--- start SOURCE EXCERPT ---

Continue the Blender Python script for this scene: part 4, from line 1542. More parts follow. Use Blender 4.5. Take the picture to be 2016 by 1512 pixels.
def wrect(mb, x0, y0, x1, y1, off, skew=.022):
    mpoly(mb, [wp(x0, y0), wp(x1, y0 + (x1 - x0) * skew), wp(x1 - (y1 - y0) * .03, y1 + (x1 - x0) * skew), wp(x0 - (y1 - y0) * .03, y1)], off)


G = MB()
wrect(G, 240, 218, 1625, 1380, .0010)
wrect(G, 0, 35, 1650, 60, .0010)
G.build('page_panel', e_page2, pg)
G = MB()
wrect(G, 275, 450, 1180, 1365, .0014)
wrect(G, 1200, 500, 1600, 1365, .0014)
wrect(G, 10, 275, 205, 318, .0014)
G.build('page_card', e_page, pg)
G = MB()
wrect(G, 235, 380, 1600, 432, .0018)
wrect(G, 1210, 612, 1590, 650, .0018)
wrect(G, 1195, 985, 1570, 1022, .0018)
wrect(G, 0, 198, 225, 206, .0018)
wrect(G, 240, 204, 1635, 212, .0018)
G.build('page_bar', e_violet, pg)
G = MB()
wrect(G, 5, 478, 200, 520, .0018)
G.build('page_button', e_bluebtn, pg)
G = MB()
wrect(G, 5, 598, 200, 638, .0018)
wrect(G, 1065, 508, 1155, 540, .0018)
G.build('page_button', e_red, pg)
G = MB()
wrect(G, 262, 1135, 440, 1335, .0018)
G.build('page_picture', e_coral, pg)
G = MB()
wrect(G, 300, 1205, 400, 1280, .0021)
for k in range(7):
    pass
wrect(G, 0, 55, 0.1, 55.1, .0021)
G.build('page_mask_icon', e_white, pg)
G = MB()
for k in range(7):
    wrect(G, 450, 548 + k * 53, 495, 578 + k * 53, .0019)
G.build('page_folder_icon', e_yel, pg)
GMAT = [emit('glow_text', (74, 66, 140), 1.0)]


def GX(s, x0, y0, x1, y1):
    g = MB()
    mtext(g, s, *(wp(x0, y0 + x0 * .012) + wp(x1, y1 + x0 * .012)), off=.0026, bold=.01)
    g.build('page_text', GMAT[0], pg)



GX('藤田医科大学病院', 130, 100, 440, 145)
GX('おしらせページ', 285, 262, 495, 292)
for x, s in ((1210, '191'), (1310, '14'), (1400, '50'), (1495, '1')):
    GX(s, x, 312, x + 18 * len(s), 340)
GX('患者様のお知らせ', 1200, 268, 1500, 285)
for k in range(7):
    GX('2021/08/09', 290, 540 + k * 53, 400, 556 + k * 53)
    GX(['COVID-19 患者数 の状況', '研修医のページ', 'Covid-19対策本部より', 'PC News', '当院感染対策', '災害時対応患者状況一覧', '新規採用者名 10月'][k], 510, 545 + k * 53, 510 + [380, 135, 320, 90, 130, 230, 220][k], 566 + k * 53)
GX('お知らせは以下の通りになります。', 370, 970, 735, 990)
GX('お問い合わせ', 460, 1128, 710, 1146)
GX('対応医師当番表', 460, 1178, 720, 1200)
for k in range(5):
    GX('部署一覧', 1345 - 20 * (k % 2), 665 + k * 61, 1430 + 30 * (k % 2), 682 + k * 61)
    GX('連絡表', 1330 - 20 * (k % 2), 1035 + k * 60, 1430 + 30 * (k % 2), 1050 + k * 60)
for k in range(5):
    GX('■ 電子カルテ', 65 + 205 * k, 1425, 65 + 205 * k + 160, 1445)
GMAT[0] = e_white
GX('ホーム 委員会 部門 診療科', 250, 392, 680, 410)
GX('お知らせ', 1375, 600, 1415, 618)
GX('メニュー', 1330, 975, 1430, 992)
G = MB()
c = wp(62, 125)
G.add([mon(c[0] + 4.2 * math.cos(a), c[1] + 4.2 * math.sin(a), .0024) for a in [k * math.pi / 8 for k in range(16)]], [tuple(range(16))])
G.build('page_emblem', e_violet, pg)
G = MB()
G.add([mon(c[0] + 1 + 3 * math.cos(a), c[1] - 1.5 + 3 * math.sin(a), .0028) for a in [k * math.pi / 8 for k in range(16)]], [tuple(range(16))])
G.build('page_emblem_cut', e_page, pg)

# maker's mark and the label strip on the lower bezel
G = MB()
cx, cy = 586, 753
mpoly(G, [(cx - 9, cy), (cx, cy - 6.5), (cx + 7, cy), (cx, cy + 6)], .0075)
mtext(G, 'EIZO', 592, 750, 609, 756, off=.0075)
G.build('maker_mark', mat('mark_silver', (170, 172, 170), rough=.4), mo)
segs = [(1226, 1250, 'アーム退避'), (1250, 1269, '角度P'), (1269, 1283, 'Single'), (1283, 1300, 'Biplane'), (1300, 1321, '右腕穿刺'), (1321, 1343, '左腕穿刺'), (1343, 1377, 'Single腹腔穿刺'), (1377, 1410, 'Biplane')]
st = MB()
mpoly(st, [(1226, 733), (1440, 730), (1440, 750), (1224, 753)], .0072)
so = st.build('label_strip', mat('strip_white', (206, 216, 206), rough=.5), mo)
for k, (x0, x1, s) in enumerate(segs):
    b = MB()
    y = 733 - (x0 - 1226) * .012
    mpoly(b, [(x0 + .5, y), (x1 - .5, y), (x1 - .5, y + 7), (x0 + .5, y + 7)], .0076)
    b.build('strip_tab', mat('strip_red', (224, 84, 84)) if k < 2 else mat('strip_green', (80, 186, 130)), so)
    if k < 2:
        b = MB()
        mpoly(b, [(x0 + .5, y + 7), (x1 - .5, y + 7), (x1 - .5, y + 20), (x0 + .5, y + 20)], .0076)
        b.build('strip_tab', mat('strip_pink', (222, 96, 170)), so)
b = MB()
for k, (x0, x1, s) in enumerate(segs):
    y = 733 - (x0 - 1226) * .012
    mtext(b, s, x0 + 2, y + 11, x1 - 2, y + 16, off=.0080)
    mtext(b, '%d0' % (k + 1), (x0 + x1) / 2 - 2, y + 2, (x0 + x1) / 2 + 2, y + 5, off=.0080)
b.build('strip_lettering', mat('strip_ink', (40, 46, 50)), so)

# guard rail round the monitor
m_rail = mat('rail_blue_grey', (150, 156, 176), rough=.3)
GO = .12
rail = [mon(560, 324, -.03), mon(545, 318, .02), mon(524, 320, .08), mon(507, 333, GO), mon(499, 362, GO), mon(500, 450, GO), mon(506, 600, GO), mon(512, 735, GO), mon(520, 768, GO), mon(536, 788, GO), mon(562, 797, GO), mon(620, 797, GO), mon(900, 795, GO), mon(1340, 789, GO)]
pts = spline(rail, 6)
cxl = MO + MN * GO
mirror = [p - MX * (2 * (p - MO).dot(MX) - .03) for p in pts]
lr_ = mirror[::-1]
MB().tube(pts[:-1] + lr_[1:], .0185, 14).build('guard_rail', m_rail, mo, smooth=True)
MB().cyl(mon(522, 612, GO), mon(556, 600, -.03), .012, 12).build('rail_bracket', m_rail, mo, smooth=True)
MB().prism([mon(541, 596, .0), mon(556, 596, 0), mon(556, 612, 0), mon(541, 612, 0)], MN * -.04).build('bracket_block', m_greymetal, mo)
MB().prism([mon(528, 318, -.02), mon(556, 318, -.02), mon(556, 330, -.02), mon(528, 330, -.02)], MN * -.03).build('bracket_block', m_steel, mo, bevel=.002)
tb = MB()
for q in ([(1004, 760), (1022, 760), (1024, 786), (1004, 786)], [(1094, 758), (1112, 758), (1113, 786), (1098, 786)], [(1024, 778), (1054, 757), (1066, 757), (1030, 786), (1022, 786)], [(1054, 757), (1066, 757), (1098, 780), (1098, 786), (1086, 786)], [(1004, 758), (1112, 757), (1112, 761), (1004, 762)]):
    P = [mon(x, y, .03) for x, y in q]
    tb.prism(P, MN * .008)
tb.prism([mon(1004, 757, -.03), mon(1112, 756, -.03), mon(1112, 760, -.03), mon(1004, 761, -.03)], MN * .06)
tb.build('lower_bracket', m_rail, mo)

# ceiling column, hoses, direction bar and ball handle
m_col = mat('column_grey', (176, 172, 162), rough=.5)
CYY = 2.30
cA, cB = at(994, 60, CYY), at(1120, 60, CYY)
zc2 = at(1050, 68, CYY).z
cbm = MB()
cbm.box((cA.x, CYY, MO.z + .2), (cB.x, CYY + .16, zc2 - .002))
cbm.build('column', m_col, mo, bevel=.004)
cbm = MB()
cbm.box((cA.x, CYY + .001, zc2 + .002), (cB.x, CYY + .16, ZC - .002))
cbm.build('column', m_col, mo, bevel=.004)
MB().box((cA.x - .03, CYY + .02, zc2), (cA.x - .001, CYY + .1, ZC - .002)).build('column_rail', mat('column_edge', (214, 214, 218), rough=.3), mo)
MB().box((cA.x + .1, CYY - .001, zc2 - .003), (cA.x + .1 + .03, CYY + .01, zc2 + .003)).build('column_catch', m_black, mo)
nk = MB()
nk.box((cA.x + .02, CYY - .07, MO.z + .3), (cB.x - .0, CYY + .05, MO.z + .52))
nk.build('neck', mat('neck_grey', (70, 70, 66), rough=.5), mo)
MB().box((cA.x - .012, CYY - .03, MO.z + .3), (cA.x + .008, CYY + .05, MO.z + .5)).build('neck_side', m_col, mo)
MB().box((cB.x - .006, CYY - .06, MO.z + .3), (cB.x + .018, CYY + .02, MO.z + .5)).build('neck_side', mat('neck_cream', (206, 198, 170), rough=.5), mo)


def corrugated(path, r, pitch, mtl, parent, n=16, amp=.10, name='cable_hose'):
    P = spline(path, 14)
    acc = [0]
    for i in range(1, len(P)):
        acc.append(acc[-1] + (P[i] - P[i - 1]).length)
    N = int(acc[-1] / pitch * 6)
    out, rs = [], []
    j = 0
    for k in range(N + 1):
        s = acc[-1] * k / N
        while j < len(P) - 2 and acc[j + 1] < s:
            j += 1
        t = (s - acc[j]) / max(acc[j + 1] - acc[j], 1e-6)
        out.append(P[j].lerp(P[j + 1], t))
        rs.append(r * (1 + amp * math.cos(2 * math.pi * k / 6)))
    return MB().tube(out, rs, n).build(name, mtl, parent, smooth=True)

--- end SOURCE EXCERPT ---

Return only the lines spanning from the first line of the material through the line with "mpoly(mb, [wp(x0, y0), wp(x1, y0", copied exactly, both ends kept.

Continue the Blender Python script for this scene: part 4, from line 1542. More parts follow. Use Blender 4.5. Take the picture to be 2016 by 1512 pixels.
def wrect(mb, x0, y0, x1, y1, off, skew=.022):
    mpoly(mb, [wp(x0, y0), wp(x1, y0 + (x1 - x0) * skew), wp(x1 - (y1 - y0) * .03, y1 + (x1 - x0) * skew), wp(x0 - (y1 - y0) * .03, y1)], off)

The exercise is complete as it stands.